Saturday, April 25, 2015

How ugly will the legislative battle be?

I’m a fairly regular reader of the Capitol Fax website who got my chuckle Friday from their “Question of the Day.”


“Which happens first?” As in the release of former state Rep. Derrick Smith from the West Side; or the agreement by Gov. Bruce Rauner and the General Assembly on a budget for state government for the fiscal year that begins July 1.

WHAT’S FUNNY ABOUT that is the fact that Smith is the legislator who earlier this week was sentenced to five months in prison on federal charges he accepted bribes.

Under the federal system, he’ll have to do 85 percent of that time. With five months, that means four-and-a-half months of real time served. He’ll get just a couple of weeks off for good behavior.

That means he’ll be a free man sometime in September. Probably right after Labor Day he will have paid his debt to society, and we can go back to forgetting we ever knew who he was (his stint in Springfield before getting caught in a criminal investigation really was that short).

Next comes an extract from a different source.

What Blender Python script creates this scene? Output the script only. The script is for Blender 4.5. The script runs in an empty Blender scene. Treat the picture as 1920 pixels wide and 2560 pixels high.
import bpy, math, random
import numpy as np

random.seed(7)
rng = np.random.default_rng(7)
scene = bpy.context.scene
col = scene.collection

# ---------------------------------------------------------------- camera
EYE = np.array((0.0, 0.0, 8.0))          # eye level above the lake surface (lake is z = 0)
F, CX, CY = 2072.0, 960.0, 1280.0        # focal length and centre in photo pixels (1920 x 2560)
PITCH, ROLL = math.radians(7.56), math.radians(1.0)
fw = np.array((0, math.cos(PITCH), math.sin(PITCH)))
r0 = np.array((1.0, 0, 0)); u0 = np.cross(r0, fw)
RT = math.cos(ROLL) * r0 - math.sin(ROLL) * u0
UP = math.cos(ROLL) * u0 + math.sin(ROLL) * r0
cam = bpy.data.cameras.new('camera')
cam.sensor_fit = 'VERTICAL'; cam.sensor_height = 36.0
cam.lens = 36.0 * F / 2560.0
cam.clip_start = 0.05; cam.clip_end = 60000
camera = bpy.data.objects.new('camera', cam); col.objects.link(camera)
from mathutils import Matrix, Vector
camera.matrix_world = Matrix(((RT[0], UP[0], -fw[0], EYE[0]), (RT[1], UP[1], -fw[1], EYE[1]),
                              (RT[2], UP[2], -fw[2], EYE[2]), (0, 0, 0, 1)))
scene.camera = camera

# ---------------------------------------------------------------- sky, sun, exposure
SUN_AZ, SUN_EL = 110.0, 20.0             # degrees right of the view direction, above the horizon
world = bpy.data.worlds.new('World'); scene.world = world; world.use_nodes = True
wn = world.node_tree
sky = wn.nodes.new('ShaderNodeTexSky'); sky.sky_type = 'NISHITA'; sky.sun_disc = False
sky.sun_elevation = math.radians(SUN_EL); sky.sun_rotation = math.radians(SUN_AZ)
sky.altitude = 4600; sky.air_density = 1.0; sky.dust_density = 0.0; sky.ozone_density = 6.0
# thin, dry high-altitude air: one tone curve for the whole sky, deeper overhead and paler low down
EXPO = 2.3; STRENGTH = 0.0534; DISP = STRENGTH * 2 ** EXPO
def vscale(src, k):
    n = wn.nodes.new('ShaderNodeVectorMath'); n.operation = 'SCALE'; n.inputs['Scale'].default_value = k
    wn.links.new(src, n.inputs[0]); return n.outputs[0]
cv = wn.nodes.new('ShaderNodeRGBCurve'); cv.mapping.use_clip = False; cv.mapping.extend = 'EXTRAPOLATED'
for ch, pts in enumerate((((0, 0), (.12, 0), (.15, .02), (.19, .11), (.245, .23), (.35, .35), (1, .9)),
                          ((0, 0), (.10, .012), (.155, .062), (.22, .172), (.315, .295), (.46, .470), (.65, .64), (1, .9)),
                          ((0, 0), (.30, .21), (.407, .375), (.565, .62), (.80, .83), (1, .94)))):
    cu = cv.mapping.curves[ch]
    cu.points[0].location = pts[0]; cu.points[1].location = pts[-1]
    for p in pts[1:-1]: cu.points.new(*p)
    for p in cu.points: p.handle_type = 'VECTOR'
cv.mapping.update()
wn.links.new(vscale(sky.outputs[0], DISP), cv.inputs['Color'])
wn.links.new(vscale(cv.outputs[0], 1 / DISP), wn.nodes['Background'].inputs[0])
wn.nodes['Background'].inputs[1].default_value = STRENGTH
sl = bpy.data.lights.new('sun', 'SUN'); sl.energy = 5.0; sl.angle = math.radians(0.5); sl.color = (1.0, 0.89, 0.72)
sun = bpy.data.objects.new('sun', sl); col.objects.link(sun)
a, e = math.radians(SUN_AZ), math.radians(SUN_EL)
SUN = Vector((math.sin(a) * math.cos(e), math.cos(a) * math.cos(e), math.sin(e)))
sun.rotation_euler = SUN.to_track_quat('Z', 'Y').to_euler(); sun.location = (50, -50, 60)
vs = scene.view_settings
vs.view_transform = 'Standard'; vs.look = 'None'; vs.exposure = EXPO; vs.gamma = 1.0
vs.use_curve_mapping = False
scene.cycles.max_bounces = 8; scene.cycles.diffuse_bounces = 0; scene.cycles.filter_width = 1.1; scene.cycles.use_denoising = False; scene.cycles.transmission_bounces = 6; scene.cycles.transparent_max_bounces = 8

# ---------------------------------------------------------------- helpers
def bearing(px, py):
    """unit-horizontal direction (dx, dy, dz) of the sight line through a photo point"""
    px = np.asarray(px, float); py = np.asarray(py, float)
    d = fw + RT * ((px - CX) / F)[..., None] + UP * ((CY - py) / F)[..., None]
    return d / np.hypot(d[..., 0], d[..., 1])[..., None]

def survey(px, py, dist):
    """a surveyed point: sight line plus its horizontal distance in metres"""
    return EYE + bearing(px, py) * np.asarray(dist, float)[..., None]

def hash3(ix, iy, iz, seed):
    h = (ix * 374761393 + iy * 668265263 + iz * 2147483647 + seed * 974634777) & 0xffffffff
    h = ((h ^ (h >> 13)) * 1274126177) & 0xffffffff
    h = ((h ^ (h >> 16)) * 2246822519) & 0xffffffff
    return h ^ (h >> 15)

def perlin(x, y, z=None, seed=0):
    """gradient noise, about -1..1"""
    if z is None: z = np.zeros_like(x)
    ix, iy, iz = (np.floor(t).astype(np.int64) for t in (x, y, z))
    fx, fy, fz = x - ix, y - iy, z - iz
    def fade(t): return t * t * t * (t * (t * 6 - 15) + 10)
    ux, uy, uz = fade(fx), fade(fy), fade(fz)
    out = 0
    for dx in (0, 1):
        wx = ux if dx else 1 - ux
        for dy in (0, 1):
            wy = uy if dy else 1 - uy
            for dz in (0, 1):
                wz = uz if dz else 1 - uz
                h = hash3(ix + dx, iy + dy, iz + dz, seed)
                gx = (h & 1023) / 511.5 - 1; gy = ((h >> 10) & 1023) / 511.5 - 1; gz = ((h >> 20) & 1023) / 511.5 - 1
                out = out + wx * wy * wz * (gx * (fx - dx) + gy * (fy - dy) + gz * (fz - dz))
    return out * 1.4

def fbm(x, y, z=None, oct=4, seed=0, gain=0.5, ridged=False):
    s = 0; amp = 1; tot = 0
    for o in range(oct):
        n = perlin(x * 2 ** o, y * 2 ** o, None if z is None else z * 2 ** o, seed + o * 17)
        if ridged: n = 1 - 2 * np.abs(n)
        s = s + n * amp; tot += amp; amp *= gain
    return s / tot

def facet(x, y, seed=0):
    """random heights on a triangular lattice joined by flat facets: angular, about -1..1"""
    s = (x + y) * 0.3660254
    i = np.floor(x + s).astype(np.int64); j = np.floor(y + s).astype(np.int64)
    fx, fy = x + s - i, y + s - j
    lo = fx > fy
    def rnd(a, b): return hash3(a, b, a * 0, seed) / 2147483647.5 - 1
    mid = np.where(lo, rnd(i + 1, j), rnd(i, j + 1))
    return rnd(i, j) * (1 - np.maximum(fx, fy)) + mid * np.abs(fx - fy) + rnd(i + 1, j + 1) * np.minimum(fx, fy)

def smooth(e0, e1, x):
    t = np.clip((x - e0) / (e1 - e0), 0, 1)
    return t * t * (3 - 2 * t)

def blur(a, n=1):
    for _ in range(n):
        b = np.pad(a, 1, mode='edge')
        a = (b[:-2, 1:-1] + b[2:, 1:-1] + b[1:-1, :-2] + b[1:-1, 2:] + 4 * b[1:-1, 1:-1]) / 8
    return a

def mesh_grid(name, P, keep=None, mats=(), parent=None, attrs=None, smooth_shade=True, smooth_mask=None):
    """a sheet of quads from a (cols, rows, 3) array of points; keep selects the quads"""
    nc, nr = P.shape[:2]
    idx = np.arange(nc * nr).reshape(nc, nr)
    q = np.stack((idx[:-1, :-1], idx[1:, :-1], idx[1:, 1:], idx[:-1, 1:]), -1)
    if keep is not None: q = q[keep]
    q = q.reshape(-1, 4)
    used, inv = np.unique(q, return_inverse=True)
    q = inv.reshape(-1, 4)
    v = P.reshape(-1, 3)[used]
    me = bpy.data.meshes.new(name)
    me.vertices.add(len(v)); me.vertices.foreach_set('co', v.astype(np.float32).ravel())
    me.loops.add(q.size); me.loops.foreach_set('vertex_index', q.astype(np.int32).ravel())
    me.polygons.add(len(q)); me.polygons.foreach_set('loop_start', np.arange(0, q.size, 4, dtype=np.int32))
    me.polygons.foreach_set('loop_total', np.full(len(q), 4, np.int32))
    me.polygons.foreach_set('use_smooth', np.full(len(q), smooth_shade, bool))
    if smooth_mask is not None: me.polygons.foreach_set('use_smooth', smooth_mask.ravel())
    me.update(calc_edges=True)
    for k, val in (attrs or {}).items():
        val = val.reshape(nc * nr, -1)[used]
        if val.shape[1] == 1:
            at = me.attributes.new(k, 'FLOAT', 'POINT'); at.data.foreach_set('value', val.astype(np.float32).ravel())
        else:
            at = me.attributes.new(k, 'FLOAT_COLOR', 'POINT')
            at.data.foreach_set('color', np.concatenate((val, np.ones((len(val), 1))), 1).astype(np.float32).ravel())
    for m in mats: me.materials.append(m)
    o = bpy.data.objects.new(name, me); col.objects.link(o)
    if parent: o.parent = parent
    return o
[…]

But the partisan political differences between Gov. Bruce Rauner (the man who is supposedly liked by 40 percent of the electorate and disliked by 36 percent – with the remainder clueless about what to think) and the Democratic-leaning state Legislature are so large that it is likely Smith will be free and there still won’t be a budget in place.

EVEN THOUGH THE General Assembly is expected under usual procedure to approve a state budget for the upcoming year before their spring session ends at the end of May.

Remember that one year when Rod Blagojevich was governor when the differences of opinion (that’s putting it mildly) between he and the Legislature were so great that the matter didn’t get settled finally until about early December?

That could wind up looking like a tea party by comparison to what could happen if both Rauner and the Legislature’s leadership remain as pig-headed as they are capable of being.

I remember back to 1991 when the budget didn’t get approved until the early hour of July 19 and people thought that was some sort of record moment that would never again be achieved.

UNTIL IN FUTURE years when it kept taking until early July to settle a spending plan for state government. All of this was basically about then-Gov. Jim Edgar and House Speaker Michael Madigan, D-Chicago, showing who could go longest without blinking.

Personally, I get the sense that Rauner has so many ideological points he wants to score that he’s willing to remain stubborn on budget issues, which are serious because of the fact that the budget approved last year really made no sense unless you presumed the General Assembly would come back later in the year and approve the extension of the state income tax hike that started withering away at year’s end.

We still have those pension funding issues. We have a governor who seems to think he can merely force his views upon the public (which may be why nearly half of all those who have an opinion disapprove of him).

And, quite frankly, we have a House speaker with a veto-proof majority who’s more than willing to make an effort to let the new governor who the real boss is of Illinois government.

I HAVE READ my share of gags on the Internet about how Smith may wind up being released from prison and somehow get himself back into the Statehouse just in time to vote on the final budget proposal.

Although I think it more likely Smith will wind up spending the summer months at a minimum-security prison facility serving his sentence, reading the news and shaking his head with contempt at the knuckleheads in Springfield who are letting this budget mess drag on and on.